The Urban Delivery vehicle is the only EV offering in the Class 1 segment. It is expected to cost the same as a regular gas vehicle, which is the icing on the cake. No competitor in sight and lowest cost provider! What else can you ask for? The delivery vehicle offers 30% more cargo space and 35% less TCO than the leading Class 1 provider.
The Urban Utility vehicle is in the Class 2/3 segment of Commercial vehicles. This vehicle will be competing with gas OEMs like GM and Ford and the EV offerings in the pipeline like Rivian and Workhorse.
Capital efficient business model
Management estimates the costs to build and launch a new vehicle (including plant) in the North American market from scratch would be $1.6 Billion. Sokon has already put an estimate of $570M in building the EC-35 electric vehicle, which would be the ELMS EV vehicle in the USA. Seres estimates over $130 million invested in the plant including the work already done to adapt the plant for EVs. So at a fraction of a cost of about $160M, the electric van can be launched giving ELMS a huge advantage over other EV players in the commercial market.
Delivery market and use cases
The Last mile vehicles take the goods from distribution warehouses to the customer. This is usually the most costly piece of the whole eCommerce supply chain. ELMS plans to reduce the Total Cost of Ownership (TCO) by 35%. This is by providing more cargo space, reducing the maintenance and fuel costs.
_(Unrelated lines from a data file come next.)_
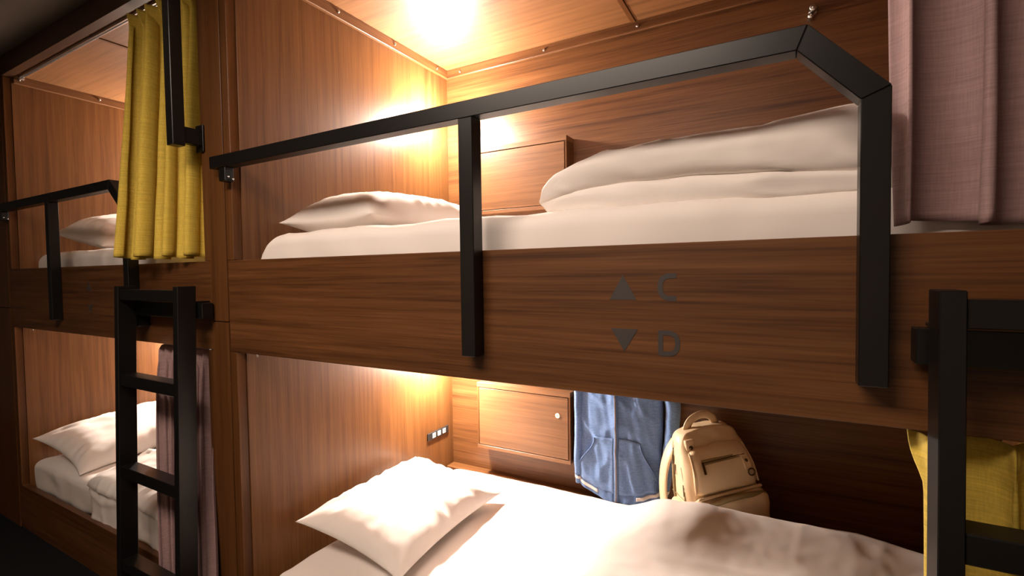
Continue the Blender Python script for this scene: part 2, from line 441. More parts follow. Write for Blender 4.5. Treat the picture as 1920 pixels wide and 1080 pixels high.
# grab bar on the post
g = empty('grab_bar', (-1.82, -.05, 1.84), 'vertical black grab bar on the post beside the yellow curtain', 'rail')
obj('bar', box((-1.840, -.107, 1.838), (-1.800, -.067, 2.470), .0015), 'metal', g)
for z in (1.852, 2.395):
    a = obj('arm', box((-1.834, -.0672, z), (-1.806, -.009, z+.055), .0015), 'metal', g)
    obj('plate', box((-1.845, -.009, z-.02), (-1.800, -.0045 if False else -.0042, z+.075), .001), 'metal', a)

# ------------------------------------------------------------------ lockers, lamps, sockets
def locker(x0, x1, z0, z1, label, lockpos):
    yf = 1.148
    e = empty('wall_locker', ((x0+x1)/2, 1.19, z0), label, 'cabinet', 'small wall lockers')
    obj('back_box', box((x0+.010, yf+.014, z0+.010), (x1-.010, DB-.001, z1-.010), 0), 'gap', e)
    obj('top_board', box((x0, yf-.002, z1-.024), (x1, DB-.001, z1), .001), 'wood_ceil', e)
    obj('bottom_board', box((x0, yf-.002, z0), (x1, DB-.001, z0+.018), .001), 'wood_ceil', e)
    obj('side_board', box((x0, yf, z0+.018), (x0+.010, DB-.001, z1-.024), .001), 'wood_z', e)
    obj('side_board', box((x1-.010, yf, z0+.018), (x1, DB-.001, z1-.024), .001), 'wood_z', e)
    d = obj('door', box((x0+.0125, yf-.001, z0+.0215), (x1-.0125, yf+.014, z1-.028), .001), 'wood_ceil', e)
    if not lockpos: return e
    lx, lz = lockpos
    obj('lock', lathe((lx, yf-.001, lz), (0, -1, 0), [(0, .0125), (.002, .0125), (.003, .011), (.003, .004), (.001, .0038), (.001, 0)], 20), 'lock', d, label='round pale keyhole plate')
    return e
locker(-1.42, -.90, 1.690, 2.030, 'wood wall locker above the upper bunk mattress', None)
locker(-1.425, -.895, .462, .810, 'wood wall locker beside the blue hoodie in the lower bunk', (-.960, .692))
def lamp(x, z, label):
    e = empty('reading_lamp', (x, 1.03, z-.035), label, 'lamp', 'bunk reading lamps')
    obj('wall_plate', lathe((x, DB-.001, z), (0, -1, 0), [(0, .032), (.010, .032), (.014, .028), (.014, 0)], 24), 'metal', e, smooth=False)
    obj('stem', tube([(x, DB-.014, z), (x, 1.064, z)], .009, 12), 'metal', e, smooth=True)
    obj('collar', lathe((x, 1.068, z), (0, -1, 0), [(0, .012), (.004, .019), (.010, .020), (.012, 0)], 20), 'metal', e)
    obj('globe', lathe((x, 1.056, z), (0, -1, 0), [(0, .016)]+[(.026-.026*math.cos(a)+.002, .027*math.sin(a)+.001) for a in [math.pi*(.22+.78*k/12) for k in range(13)]], 24), 'glow', e, smooth=True)
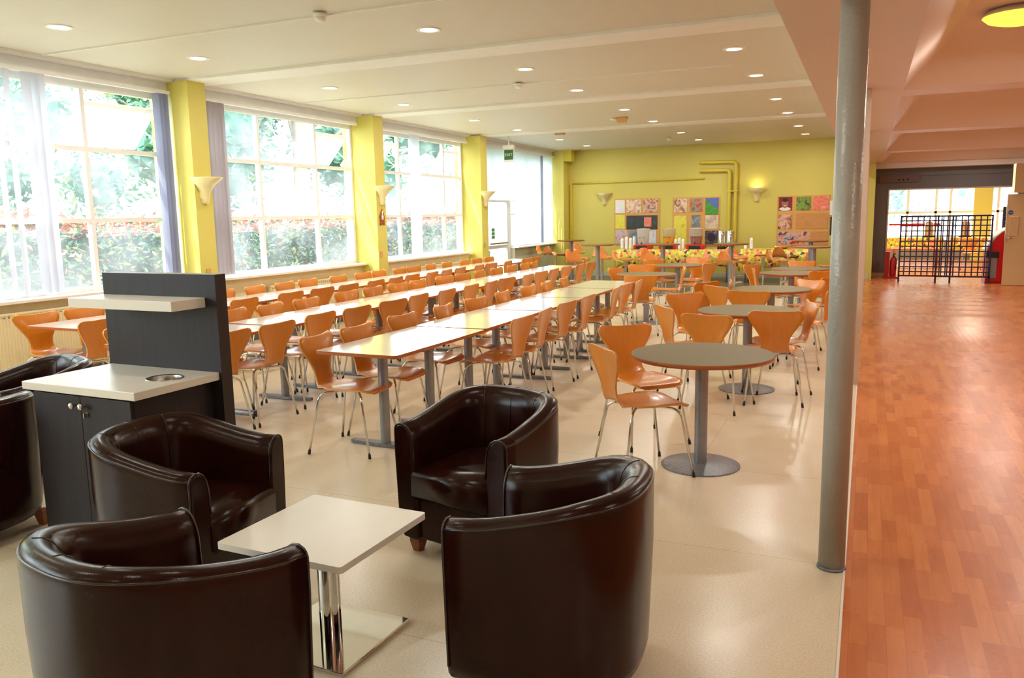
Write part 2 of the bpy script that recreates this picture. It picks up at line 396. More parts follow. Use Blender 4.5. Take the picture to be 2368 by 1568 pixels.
# column and post between hall and corridor
t = thing('round_column', 'slim round grey painted steel column standing on the edge of the wood floor', 'column', (-.087, 3.79, 0))
bm = bmesh.new(); lathe(bm, [(.0575, 0), (.0575, SB)], 40); obj('shaft', bm, M['column'], t)
bm = bmesh.new(); lathe(bm, [(.0635, 0), (.0615, .012), (.0576, .013)], 40); obj('base_ring', bm, M['castgrey'], t)
struct('trim_2', M['trim'], (-.17, -.02, 8.06, 8.25, 0, SB), bev=.004)
struct('trim_3', M['trim'], (-.17, -.02, 12.36, 12.55, 0, SB), bev=.004)
struct('trim_4', M['trim'], (-.17, -.02, 16.6, 16.8, 0, SB), bev=.004)

# ---- window wall
struct('wall_left', M['cream'], (-7.9, XW, -4, 15.5, 0, .86))
struct('wall_left_far', M['palegreen'], (-7.9, XW, 17.62, 20.6, 0, .86))
struct('wall_left_stub', M['palegreen'], (-7.9, XW, 15.5, 16.25, 0, .86))
struct('wall_left_head', M['frame'], (-7.9, XW, -4, 20.6, 3.13, H+.05))
struct('baseboard_left', M['greywall'], (XW, XW+.015, -4, 16.2, 0, .11))
for i, (a, b) in enumerate(((-4, -.4), (-.1, 3.45), (3.78, 7.4), (7.68, 11.28), (11.56, 15.18), (17.62, 20.2))):
    o = struct('window_sill_board', M['sill'], (-7.78, -7.52, a, b, .86, .892), bev=.006)
PX = -7.3
for k, (a, b) in enumerate(((-.4, -.1), (3.5, 3.78), (7.4, 7.68), (11.28, 11.56), (15.2, 15.5), (20.15, 20.6))):
    struct('wall_pier', M['yellow'], (-7.9, PX, a, b, 0, H-.03 if k < 5 else H))
XG = -7.76
def window(idx, y0, y1, cols, opens, z0=.892, z1=3.13):
    w = bpy.data.objects.new('window_%d' % idx, None); C.objects.link(w); w['kind'] = 'structure'
    f = .05; bm = bmesh.new(); d0, d1 = XG-.03, XG+.035
    zt = [z0+f, 1.65, 2.41, z1-.09]
    box(bm, d0, d1, y0, y1, z0, z0+f); box(bm, d0, d1, y0, y1, z1-.09, z1); 
    box(bm, d0, d1, y0, y0+f, z0+f, z1-.09); box(bm, d0, d1, y1-f, y1, z0+f, z1-.09)
    xs = [y0] + list(cols) + [y1]
    for c in cols: box(bm, d0, d1, c-f/2, c+f/2, z0+f, z1-.09)
    for i in range(len(xs)-1):
        for z in (1.65, 2.41): box(bm, d0+.005, d1-.002, xs[i]+f/2, xs[i+1]-f/2, z-f/2, z+f/2)
    obj('window_frame', bm, M['frame'], w)
    bm = bmesh.new()
    for i in range(len(xs)-1):
        for j in range(3):
            if j == 2 and i in opens: continue
            a, b = xs[i]+.03, xs[i+1]-.03; za = (zt[j], zt[j+1])
            bm.faces.new([bm.verts.new(p) for p in ((XG, a, za[0]), (XG, b, za[0]), (XG, b, za[1]), (XG, a, za[1]))])
    obj('panes', bm, M['glass'], w)
    for i in opens:
        a, b = xs[i]+.035, xs[i+1]-.035; L = .58; ang = math.radians(42 if opens[i] is None else opens[i]); s, c = math.sin(ang), math.cos(ang); g = .045
        o = bpy.data.objects.new('sash', None); C.objects.link(o); o.parent = w; o.location = (XG-.03, 0, z1-.2); o.rotation_euler = (0, ang, 0)
        bm = bmesh.new(); box(bm, -.02, .02, a, b, -g, 0); box(bm, -.02, .02, a, b, -L, -L+g); box(bm, -.02, .02, a, a+g, -L+g, -g); box(bm, -.02, .02, b-g, b, -L+g, -g)
        obj('sash_frame', bm, M['frame'], o)
        bm = bmesh.new(); bm.faces.new([bm.verts.new(p) for p in ((0, a+g, -L+g), (0, b-g, -L+g), (0, b-g, -g), (0, a+g, -g))]); obj('sash_pane', bm, M['glass'], o)
        bm = bmesh.new(); tube(bm, [(XG, b+.01, 2.50), (XG-.03-.3*s, b-.01, z1-.2-.3*c)], .008, 6); obj('stay', bm, M['frame'], w)
window(1, 3.78, 7.40, (5.12, 6.33), {2: None})
window(2, 7.68, 11.28, (9.06, 10.32), {2: None})
window(3, 11.56, 15.18, (12.72, 13.2, 14.4), {0: None, 3: 30})
window(4, -.1, 3.5, (1.1, 2.3), {}); window(5, -4, -.4, (-2.8, -1.6), {})
# far bay: glazed exit door and window beyond it
w = bpy.data.objects.new('door_1', None); C.objects.link(w); w['kind'] = 'structure'
bm = bmesh.new()
for d in ((16.25, 16.33, 0, 2.0), (17.54, 17.62, 0, 2.0), (16.33, 17.54, 1.93, 2.0), (16.33, 16.42, .05, 1.93), (17.45, 17.54, .05, 1.93), (16.42, 17.45, .05, .25), (16.42, 17.45, .88, .96)): box(bm, XG-.03, XG+.03, *d)
obj('door_frame', bm, M['frame'], w)
bm = bmesh.new(); bm.faces.new([bm.verts.new(p) for p in ((XG, 16.42, .25), (XG, 17.45, .25), (XG, 17.45, 1.93), (XG, 16.42, 1.93))]); obj('panes', bm, M['glass'], w)
bx('push_bar', M['steel'], (XG+.05, XG+.08, 16.45, 17.4, .98, 1.02), w)
window(6, 17.62, 20.15, (18.45, 19.3), {}); window(7, 15.5, 16.25, (), {}, .892, 3.13)
w = bpy.data.objects.new('window_8', None); C.objects.link(w); w['kind'] = 'structure'
bm = bmesh.new(); box(bm, XG-.03, XG+.03, 16.25, 17.62, 2.0, 2.05); box(bm, XG-.03, XG+.03, 16.25, 17.62, 3.04, 3.13); obj('window_frame', bm, M['frame'], w)
bm = bmesh.new(); bm.faces.new([bm.verts.new(p) for p in ((XG, 16.25, 2.05), (XG, 17.62, 2.05), (XG, 17.62, 3.04), (XG, 16.25, 3.04))]); obj('panes', bm, M['glass'], w)

# blinds
def blind(label, y0, y1, slats, mats, z0=.93):
    t = thing('vertical_blind', label, 'blind', (-7.58, 0, 0))
    bx('headrail', M['frame'], (-.03, .03, y0, y1, 3.09, 3.13), t)
    for y, a, mi in slats:
        bm = bmesh.new(); n = 4; w = .089; r0 = []
        ca, sa = math.cos(a), math.sin(a)
        for z in (z0, 3.09):
            row = []
            for k in range(n+1):
                u = (k/n-.5)*w; v = .006*math.cos(PI*(k/n-.5)); row.append(bm.verts.new((u*sa+v*ca, y+u*ca-v*sa, z)))
            r0.append(row)
        for k in range(n): bm.faces.new((r0[0][k], r0[0][k+1], r0[1][k+1], r0[1][k])).smooth = True
        obj('slat', bm, mats[mi], t)
    return t
mm = (M['slat'], M['slatdark'])
blind('white vertical blind of loose slats over the nearest window', 3.8, 7.38,
      [(y, -.42 + .12*math.sin(i*1.7), 2) for i, y in enumerate((4.62, 4.8, 4.96, 5.12, 5.27, 5.40))] + [(y, .5+.2*math.sin(i*2.1), 2) for i, y in enumerate((5.60, 5.68, 5.75))] +
      [(7.24, 1.0, 1), (7.28, 1.2, 1), (7.31, .8, 1), (7.35, .4, 0), (7.19, 1.3, 1)], mm + (M['slatmid'],))
blind('grey vertical blind bunched at the near end of the second window', 7.7, 11.2, [(y, .45+.1*(i % 3), i % 2) for i, y in enumerate((7.78, 7.86, 7.94, 8.02, 8.10, 8.17, 8.22))], (M['slatgrey'], M['slatgrey']))
blind('white vertical blind bunched in the middle of the third window', 11.58, 15.1, [(y, .5, 0) for y in (12.94, 12.99, 13.04, 13.09, 13.14)], mm)
blind('closed white vertical blind beyond the glazed exit door', 17.62, 20.14, [(17.67+.084*i, .12+.08*(i % 2), 1 if i in (19, 20) else 0) for i in range(29)], mm)
blind('closed white vertical blind drawn above the glazed exit door', 15.52, 17.6, [(15.57+.086*i, .12, 0) for i in range(24)], mm, 1.97)

# radiators
def radiator(y0, y1, z0, z1, label):
    t = thing('radiator', label, 'radiator', (XW+.06, (y0+y1)/2, z0)); L = (y1-y0)/2; h = z1-z0
    bm = bmesh.new(); n = int(L*2/.033)
    pr = []
    for i in range(n+1):
        y = -L+2*L*i/n
        for dy, dx in ((0, .018), (.010, .018), (.0165, .026), (.0265, .026)):
            if y+dy <= L: pr.append((dx, y+dy))
    poly = pr + [(-.02, L), (-.02, -L)]
    prism(bm, poly, .02, h-.02); obj('panel', bm, M['radiator'], t)
    bm = bmesh.new(); box(bm, -.022, .03, -L, L, h-.02, h, bev=.004); obj('top_grille', bm, M['radiator'], t)
    bm = bmesh.new()
    k = int(L*2/.05)
    for i in range(k): box(bm, .0262, .0272, -L+.03+i*.05, -L+.05+i*.05, h-.045, h-.035)
    obj('slots', bm, M['greywall'], t)
    bm = bmesh.new(); tube(bm, [(0, -L+.05, -z0+.11), (0, -L+.05, .02)], .012, 8); tube(bm, [(0, L-.05, -z0+.11), (0, L-.05, .02)], .012, 8); obj('pipe', bm, M['radiator'], t)
radiator(4.1, 6.3, .14, .775, 'long cream panel radiator under the nearest window')
radiator(8.9, 10.7, .14, .72, 'cream panel radiator under the second window')
radiator(12.6, 14.6, .14, .72, 'cream panel radiator under the third window')

# ---- far wall pipes
t = thing('heating_pipes', 'pair of thick yellow painted pipes turning down the far wall', 'pipe', (0, YF, 0))
for pts in ([(-3.85, -.07, 2.83), (-2.99, -.07, 2.81), (-2.99, -.07, .9), (-2.99, 0, .88)], [(-3.85, -.07, 2.63), (-3.14, -.07, 2.62), (-3.14, -.07, .95), (-3.14, 0, .93)]):
    bm = bmesh.new(); tube(bm, fillet([(-3.85, 0, pts[0][2])] + pts, .09), .042, 14); obj('pipe', bm, M['yellowp'], t)
bm = bmesh.new(); box(bm, -3.2, -2.93, -.12, 0, 2.1, 2.13); obj('bracket', bm, M['yellowp'], t)
t = thing('wall_conduit', 'thin yellow conduit running level along the far wall', 'conduit', (0, YF, 0))
bm = bmesh.new(); tube(bm, [(-3.75, -.03, 2.44), (-5.6, -.03, 2.43), (-7.2, -.03, 2.42)], .018, 8); obj('pipe', bm, M['yellowp'], t)
bm = bmesh.new(); box(bm, -7.27, -7.2, -.05, 0, .1, 2.42); obj('trunking', bm, M['yellowp'], t)
bm = bmesh.new(); lathe(bm, [(.03, -.03), (.03, .03)], 10, -4.3, -.03, 2.44); obj('coupling', bm, M['yellowp'], t)
t = thing('junction_box', 'yellow junction box at the top of the far corner pier', 'box', (-7.2, 20.3, 3.1))
bx('cover', M['yellowp'], (-.1, .12, -.16, .1, -.12, .17), t, bev=.01)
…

ELMS poised to deliver First Class 1 Electric Vehicle in Q3 2021. The company has Over-The-Air Data systems and a partnership with Industry leader Geotab to provide Digital Solutions to Fleet Customers.
The current commercial vehicle manufacturing process is in 2 stages. The OEMs provide the base vehicle. The upfitters fit it with a custom body in the second stage. This results in a delay of the delivery of the vehicles due to different players involved in the manufacturing process. ELMS has integrated this process into one. The upfitting is available inside the production plant itself. This reduces the time to delivery for the EV vehicles by 25%.
Approximately 30,000 pre-orders are in hand or in process, and customers include some of the largest fleet operators around. This includes companies like IKEA, Best Buy, WalMart, FedEx and Disney.
Merger Transaction Details
- Pro forma implied equity value of approximately $1.196 billion.
- $379 million cash to balance sheet to fund the growth. The company plans to use this cash to expand into the European, Canada, and Mexico markets.
- Transaction includes $250 million of cash held in trust and an immediate $155 million financing through a fully committed PIPE.
- The deal is expected to close in the first quarter of 2021.
- All ELMS existing shareholders retain equity in the company and are not paid any cash.
Share Structure
- Total shares outstanding of 142.5 million
- 66.7% existing ELMS shareholders
- 17.6% Forum Merger III public shareholders
- 4.8% Forum Merger III Sponsor shareholders
- 10.9% PIPE Investors
ELMS Valuation
ELMS operates in 2 main segments. First is the Urban delivery segment and second is the Urban utility segment. The company conservatively estimates that it will be able to capture 5% of these markets. The Urban delivery segment is expected to grow at a compound rate of 13% from 633,000 vehicles sold in 2021E to 1 billion in 2025E. On the other hand, the Urban utility segment is expected to grow at a compound rate of 8% from 378,000 vehicles sold in 2021E to 476,000 vehicles sold in 2025E.
- ELMS expects to sell 83,000 Units by 2025, representing about 5% of U.S. Market.
- This translates to a revenue of $3B and an EBITDA of $791M by the end of 2025.
Bull Case Valuation
- $3B and an EBITDA of $791M by the end of 2025.
- Valuation multiple of EV/Revenue of 5. That gives an EV of $15B.
- Divide $15B EV by the 142.5M Shares outstanding. This gives a valuation of $105 per share in 2025 estimated.
Conservative Valuation
- For a conservative estimation, we will assume that ELMS will penetrate a market share of 3%.
- This will translate to 35,000 sold by 2025E.
- $1.177B revenue and $248M EBITDA expected by 2025.
- Valuation multiple of EV/Revenue of 5. $5.885B Valuation.
- Divide $5.885B by the 142.5M Shares outstanding. This gives a valuation of $41 per share in 2025 estimated.
Risk Factors
- The company is trying to be vertically integrated wearing multiple hats of an OEM and an Upfitter at the same time. As the production ramps up, it will be interesting to see how many use cases they would be able to fulfill. The Class 1 delivery vehicles need to be upfitted for different delivery scenarios. It would have been better to have an Upfitting partner so this work could have been offloaded to an experienced player.
- The Class 1 market is not crowded but the Class 3 market is definitely crowded with experienced EV players and OEMs like Workhorse and Rivian. If the Urban utility vehicles want to downgrade and compete in Class 2, it will run into Ford and GMC electric offerings.
- There is always the risk of the SPAC merger not going through. At this price point, I think it’s a risk worth taking since there is nothing much to lose.
I think the management really knows the advantage they bring to the table. They have the commercial Class 1 van as the top-seller in the China market. They have got a production plant ready and fitted for EV vehicle production. That takes away a huge chunk of capital expenditures. They can produce a delivery van which comes at a price of a gas vehicle after tax credits. This van reduces the Total Cost of Ownership (TCO) for fleet owners. And to top it all, this is the cheapest commercial vehicle in this class.
This is a rare undervalued jewel among the EV SPACs that can be grabbed before the market wakes up and pays attention.